J'AI franchi le seuil du Palais de Chaillot, plein de lectures et de résolutions. Romain Rolland m'avait opportunément rappelé que la Messe en ré de Beethoven est un des plus hauts chefs-d'oeuvre de l'humanité ; " qu'il n'est point de jeu plus facile pour la critique que de relever les excès ou les manques d'une pareille oeuvre ". Je me répétais aussi qu'un jugement personnel n'est pas un referendum. Là-dessus, je m'assis, j'écoutai de toute mon âme et je sortis bien perplexe.
Que neuf sur dix des personnes interrogées se fussent ennuyées secrètement - cela se sentait à la politesse un peu réservée des applaudissements - il n'y avait là rien d'absolument démonstratif. Que j'aie partagé leur sentiment ne prouve pas grand'chose, sinon que les défauts de la Messe en ré sont assez sensibles à une foule - ou que le vieux chef-d'oeuvre n'était pas donné ce soir-là de manière à s'imposer irrésistiblement à un auditoire cependant très recueilli.

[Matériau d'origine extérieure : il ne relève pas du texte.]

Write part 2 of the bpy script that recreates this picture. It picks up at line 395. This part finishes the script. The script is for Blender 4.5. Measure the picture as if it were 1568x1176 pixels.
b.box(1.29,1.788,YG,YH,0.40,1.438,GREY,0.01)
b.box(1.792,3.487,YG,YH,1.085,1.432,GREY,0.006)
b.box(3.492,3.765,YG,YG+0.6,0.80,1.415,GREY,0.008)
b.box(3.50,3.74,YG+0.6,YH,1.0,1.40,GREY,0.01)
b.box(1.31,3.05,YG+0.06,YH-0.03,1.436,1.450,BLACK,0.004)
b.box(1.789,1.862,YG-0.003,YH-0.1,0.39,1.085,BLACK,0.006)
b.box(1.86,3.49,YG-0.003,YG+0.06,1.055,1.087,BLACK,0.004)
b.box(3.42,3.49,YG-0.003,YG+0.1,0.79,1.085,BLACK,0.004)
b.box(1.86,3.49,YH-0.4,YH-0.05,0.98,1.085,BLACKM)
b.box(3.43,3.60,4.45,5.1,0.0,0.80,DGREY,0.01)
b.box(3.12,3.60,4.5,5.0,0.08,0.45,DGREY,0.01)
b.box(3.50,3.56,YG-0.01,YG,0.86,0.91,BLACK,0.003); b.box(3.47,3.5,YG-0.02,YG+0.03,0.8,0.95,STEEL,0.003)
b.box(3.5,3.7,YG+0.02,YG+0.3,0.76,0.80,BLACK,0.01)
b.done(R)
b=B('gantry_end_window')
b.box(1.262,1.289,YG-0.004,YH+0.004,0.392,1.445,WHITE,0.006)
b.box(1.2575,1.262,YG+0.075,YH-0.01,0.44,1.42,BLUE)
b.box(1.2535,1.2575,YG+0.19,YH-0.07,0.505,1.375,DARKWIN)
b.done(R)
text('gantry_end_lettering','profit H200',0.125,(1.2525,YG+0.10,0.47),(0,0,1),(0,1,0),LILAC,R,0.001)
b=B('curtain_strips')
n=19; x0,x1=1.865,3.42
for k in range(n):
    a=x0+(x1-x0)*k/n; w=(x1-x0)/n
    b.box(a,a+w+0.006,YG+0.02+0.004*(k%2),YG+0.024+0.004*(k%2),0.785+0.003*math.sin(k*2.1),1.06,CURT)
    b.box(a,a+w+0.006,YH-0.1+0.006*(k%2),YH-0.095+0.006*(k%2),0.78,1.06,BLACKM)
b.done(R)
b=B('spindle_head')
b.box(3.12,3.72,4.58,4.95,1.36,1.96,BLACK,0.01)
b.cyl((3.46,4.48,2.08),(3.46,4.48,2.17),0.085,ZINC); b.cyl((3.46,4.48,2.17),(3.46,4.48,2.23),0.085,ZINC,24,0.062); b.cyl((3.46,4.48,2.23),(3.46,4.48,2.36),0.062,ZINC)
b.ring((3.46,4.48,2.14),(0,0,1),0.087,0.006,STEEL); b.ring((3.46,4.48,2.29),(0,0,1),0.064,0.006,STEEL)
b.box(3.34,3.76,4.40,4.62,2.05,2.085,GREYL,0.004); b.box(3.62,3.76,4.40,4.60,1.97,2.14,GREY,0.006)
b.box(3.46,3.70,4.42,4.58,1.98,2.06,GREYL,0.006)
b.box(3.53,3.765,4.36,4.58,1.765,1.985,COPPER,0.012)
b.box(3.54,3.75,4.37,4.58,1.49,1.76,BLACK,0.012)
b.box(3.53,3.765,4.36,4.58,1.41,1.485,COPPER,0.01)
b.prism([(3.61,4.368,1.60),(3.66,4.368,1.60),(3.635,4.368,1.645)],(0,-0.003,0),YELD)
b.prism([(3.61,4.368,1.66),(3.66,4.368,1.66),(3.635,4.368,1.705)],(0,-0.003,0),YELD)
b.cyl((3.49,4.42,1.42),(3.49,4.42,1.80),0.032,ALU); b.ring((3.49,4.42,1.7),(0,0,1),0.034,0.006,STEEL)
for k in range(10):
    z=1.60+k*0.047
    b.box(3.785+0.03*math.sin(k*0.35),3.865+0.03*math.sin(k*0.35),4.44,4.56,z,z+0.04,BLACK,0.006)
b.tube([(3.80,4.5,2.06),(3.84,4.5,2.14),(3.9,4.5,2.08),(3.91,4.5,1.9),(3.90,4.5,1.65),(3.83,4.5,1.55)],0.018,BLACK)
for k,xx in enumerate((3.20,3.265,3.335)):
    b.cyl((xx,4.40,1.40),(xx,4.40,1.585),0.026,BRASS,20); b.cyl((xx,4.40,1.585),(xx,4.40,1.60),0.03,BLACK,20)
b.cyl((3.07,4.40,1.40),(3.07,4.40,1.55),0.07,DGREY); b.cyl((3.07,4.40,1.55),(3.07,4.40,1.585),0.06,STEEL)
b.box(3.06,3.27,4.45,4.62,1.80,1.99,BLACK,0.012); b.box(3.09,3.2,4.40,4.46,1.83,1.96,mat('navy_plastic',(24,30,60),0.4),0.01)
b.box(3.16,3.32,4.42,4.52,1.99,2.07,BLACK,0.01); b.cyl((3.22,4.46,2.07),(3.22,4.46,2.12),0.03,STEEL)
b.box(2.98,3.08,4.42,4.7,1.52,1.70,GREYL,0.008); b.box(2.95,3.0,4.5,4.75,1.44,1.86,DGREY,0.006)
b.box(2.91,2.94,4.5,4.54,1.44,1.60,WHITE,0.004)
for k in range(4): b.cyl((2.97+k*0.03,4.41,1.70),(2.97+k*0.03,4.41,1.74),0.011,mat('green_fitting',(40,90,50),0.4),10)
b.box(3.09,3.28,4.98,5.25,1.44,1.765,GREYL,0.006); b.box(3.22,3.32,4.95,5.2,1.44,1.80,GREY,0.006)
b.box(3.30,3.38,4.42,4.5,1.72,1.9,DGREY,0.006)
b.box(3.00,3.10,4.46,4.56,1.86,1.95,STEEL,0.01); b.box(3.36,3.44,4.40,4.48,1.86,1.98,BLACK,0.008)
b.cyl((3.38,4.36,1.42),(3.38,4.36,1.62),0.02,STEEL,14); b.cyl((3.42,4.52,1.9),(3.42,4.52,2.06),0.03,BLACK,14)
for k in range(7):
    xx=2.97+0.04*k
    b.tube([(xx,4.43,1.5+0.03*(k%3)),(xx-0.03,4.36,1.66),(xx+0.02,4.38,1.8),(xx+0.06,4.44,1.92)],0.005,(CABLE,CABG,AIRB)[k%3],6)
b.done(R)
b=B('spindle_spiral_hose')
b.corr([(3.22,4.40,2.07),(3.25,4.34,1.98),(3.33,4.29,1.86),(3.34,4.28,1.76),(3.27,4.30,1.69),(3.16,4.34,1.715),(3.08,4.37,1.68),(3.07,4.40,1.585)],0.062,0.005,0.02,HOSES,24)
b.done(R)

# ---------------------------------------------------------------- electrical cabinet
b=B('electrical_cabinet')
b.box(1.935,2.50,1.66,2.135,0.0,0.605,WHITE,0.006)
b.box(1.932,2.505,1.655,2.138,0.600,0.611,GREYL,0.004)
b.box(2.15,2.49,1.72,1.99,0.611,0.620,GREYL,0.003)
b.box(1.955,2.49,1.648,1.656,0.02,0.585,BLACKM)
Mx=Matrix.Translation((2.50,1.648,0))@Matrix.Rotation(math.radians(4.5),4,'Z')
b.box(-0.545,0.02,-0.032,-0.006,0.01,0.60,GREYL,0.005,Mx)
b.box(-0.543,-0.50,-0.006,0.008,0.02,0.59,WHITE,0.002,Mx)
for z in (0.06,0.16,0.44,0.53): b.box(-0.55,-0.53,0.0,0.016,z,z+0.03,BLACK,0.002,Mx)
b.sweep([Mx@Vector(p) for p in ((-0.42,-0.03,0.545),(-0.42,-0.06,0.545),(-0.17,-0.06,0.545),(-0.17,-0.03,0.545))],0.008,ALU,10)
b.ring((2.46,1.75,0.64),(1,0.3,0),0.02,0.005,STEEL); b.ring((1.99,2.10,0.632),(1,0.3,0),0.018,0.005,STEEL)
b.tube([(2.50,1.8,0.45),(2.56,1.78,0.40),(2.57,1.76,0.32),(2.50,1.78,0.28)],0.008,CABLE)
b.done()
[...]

D'une manière générale, il faut dire que la surdité de Beethoven, si elle ne l'a point géné pour concevoir et développer, a faussé quelque peu les perspectives matérielles de la réalisation. George Sebastian me faisait observer que nul groupement au monde n'a pu donner une exécution tout à fait satisfaisante du Quatuor en ut dièse parce que l'ouvrage lui-même est d'une essence inhumaine, et idéale. Les choeurs de la Messe en ré m'ont, une fois de plus, fait la même impression : tendus à l'extrême (ici les variations du diapason jouent un mauvais tour aux chanteurs) ils ne sonnent pas. Cinquante choristes suffisent à interpréter la Messe en si mineur. Deux cents ne parviennent pas à donner un sentiment de plénitude dans la Missa solemnis : question d'écriture. Beethoven nous place aux confins de la musique et de la métaphysique. L'imagination doit puissamment collaborer avec l'oreille pour que celle-ci soit séduite.
Et cependant la présence au pupitre de Carl Schuricht était un gage de ferveur et d'authenticité. Le grand chef n'a aucunement déçu notre attente ; et pas davantage l'orchestre du Conservatoire n'a-t-il été inférieur à sa réputation. M'en prendrai-je à Beethoven ou à Elisabeth Brasseur si la chorale, toute vibrante cependant, ne m'a point tout à fait ravi ? Recrutés çà et là, accourus de plusieurs pays étrangers, les solistes du quatuor vocal ne pouvaient offrir l'homogénéité désirable. Et d'ailleurs...
...D'ailleurs, je chercherais longtemps - et sans doute injustement - les raisons extérieures à l'oeuvre même qui me l'ont fait, ce soir-là, juger sans amour !
Clarendon.
Le Figaro, numéro 1731, 3 avril 1950.